◆ What to do ◆
Copy verbatim the material from its first line to the line that holds "P = cushion_surface(xf[0], xf[1], xr[0], xr[1])", including that line.

◆ Source excerpt ◆
(begin)
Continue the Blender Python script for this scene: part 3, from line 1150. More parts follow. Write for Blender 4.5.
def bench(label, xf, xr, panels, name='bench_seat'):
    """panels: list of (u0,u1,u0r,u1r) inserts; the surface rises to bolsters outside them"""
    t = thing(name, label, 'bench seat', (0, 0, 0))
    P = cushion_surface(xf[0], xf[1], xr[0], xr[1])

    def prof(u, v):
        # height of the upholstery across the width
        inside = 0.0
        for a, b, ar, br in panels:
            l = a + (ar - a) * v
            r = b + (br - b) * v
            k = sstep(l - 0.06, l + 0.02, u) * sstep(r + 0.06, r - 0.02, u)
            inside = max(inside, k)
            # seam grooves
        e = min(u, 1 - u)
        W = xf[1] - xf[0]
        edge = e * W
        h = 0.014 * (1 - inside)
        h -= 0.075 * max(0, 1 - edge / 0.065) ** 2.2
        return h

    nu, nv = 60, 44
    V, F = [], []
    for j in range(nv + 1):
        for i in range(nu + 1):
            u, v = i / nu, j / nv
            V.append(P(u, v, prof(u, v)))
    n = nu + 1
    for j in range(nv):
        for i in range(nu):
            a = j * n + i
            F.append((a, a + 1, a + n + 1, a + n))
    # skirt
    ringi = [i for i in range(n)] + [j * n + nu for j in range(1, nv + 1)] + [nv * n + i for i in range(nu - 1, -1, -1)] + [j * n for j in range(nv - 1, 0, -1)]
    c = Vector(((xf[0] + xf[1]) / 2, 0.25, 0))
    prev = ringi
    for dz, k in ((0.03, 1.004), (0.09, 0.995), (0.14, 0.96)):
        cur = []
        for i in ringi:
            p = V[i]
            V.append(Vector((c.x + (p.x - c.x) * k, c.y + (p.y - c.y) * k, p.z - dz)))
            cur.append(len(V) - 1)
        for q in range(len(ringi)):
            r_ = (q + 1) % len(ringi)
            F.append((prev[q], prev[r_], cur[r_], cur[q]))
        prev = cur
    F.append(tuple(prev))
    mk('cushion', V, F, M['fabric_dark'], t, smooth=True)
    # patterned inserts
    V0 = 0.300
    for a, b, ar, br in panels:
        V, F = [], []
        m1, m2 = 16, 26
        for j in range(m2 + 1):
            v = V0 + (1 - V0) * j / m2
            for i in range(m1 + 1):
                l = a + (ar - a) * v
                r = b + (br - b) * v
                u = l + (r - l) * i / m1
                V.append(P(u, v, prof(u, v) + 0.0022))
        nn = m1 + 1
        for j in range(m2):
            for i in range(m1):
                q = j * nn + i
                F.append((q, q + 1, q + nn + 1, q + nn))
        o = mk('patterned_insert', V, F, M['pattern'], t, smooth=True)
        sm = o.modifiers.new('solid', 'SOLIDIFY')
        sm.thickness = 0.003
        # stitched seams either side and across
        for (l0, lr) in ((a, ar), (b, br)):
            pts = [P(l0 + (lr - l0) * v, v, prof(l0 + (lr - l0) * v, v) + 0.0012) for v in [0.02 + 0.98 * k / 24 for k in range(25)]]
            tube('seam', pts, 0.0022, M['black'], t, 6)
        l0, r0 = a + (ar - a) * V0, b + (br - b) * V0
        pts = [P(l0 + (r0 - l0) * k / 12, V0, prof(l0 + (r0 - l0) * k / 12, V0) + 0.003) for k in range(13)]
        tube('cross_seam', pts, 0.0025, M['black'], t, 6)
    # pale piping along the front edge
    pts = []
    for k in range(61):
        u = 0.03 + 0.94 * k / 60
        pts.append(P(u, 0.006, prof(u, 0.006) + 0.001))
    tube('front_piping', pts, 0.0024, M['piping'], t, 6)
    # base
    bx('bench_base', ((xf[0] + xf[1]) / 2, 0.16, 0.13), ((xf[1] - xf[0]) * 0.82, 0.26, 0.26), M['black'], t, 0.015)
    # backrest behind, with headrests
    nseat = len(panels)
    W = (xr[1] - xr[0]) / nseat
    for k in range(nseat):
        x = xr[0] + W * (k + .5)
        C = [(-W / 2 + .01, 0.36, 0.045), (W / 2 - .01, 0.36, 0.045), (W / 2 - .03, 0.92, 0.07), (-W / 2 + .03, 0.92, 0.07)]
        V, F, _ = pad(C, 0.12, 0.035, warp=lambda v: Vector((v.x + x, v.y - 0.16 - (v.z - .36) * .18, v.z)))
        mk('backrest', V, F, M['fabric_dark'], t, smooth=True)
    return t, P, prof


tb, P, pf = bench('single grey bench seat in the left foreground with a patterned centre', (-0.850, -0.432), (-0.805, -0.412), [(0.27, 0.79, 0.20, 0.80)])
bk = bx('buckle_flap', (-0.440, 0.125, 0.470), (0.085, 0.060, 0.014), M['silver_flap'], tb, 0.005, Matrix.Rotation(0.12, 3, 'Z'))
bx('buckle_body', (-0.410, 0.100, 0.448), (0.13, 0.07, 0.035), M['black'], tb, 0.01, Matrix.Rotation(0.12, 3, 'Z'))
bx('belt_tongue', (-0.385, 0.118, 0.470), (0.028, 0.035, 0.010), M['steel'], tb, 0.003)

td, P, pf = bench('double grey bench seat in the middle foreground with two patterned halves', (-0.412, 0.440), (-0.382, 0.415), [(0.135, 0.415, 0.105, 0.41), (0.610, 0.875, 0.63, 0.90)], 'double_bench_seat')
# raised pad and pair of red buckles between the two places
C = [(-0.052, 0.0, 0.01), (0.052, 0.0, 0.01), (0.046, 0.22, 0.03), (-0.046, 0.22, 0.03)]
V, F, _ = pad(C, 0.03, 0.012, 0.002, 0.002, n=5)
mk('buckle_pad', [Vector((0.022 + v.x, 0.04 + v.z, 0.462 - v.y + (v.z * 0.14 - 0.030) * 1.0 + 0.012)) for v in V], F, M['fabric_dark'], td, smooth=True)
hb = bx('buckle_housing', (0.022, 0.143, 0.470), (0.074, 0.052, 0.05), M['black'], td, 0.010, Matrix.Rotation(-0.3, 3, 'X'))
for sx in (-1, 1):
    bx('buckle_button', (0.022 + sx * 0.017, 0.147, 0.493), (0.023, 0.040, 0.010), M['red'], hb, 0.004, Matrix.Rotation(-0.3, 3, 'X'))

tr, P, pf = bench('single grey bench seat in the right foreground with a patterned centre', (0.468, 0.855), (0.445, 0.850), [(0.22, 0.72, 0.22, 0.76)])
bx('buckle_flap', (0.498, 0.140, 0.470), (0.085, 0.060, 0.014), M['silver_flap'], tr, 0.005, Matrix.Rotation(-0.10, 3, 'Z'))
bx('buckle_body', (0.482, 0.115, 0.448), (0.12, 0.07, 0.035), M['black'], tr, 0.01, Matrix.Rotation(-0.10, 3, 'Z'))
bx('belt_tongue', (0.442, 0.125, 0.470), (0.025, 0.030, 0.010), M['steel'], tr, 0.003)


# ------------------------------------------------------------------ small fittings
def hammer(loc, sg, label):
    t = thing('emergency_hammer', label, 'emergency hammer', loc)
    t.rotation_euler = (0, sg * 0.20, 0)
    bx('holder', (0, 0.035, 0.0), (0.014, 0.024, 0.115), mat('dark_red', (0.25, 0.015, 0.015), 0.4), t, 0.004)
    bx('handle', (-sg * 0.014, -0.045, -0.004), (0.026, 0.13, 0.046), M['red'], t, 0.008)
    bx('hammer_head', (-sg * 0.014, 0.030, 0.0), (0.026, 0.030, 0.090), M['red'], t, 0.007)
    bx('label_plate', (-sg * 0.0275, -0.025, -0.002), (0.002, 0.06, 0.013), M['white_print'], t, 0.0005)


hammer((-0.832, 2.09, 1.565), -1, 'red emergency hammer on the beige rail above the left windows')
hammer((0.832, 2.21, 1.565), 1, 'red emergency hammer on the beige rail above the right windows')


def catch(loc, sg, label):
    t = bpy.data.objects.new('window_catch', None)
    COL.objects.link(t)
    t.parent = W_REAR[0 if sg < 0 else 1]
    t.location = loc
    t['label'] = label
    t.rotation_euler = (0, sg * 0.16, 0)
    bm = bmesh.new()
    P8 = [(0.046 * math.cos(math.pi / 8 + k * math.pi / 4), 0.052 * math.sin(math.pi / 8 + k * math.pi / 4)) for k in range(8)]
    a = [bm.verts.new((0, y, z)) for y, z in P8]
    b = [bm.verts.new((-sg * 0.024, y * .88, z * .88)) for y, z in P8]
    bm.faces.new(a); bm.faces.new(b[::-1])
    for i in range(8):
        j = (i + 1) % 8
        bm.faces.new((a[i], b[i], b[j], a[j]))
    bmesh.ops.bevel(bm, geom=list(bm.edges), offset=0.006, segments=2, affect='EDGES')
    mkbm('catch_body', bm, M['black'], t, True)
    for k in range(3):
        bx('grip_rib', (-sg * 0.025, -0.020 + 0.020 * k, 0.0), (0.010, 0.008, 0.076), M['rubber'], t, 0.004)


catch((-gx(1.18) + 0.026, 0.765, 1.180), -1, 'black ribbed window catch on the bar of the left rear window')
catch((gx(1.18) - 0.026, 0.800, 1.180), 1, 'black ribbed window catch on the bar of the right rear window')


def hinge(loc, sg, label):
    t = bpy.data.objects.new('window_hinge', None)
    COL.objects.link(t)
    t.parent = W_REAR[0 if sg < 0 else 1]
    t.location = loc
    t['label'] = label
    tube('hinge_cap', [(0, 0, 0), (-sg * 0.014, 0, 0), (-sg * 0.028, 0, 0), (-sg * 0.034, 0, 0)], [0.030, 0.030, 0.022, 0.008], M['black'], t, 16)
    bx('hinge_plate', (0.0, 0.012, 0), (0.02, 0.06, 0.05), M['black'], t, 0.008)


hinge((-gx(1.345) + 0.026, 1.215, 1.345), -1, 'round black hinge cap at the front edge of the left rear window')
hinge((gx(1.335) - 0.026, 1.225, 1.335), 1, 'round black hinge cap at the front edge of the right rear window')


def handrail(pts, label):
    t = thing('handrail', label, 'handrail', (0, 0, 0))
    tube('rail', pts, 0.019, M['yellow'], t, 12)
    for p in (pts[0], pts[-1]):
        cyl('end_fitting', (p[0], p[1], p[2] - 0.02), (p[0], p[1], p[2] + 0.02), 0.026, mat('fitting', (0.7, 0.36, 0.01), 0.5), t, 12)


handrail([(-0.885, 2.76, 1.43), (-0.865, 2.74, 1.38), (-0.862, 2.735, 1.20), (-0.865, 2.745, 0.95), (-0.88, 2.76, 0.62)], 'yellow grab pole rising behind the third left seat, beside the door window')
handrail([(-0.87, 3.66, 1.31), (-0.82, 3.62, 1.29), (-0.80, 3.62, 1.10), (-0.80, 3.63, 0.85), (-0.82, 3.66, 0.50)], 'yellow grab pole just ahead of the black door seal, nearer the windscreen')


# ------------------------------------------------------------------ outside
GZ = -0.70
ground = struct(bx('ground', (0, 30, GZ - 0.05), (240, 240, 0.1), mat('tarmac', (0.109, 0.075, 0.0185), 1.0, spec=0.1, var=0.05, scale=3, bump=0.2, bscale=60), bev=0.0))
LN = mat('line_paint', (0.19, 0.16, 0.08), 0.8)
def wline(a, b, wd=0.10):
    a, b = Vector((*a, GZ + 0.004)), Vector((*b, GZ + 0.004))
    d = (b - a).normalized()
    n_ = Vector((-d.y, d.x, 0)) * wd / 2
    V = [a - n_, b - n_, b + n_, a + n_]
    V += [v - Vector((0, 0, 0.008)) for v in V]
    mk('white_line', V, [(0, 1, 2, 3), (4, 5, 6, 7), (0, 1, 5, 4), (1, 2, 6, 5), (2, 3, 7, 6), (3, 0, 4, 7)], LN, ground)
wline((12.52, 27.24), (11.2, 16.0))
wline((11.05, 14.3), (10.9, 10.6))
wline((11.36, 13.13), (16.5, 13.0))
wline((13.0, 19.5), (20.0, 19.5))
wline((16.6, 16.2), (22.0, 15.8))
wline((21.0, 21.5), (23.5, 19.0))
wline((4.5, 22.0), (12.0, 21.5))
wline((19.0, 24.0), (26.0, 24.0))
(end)
◆ Final result ◆
Continue the Blender Python script for this scene: part 3, from line 1150. More parts follow. Write for Blender 4.5.
def bench(label, xf, xr, panels, name='bench_seat'):
    """panels: list of (u0,u1,u0r,u1r) inserts; the surface rises to bolsters outside them"""
    t = thing(name, label, 'bench seat', (0, 0, 0))
    P = cushion_surface(xf[0], xf[1], xr[0], xr[1])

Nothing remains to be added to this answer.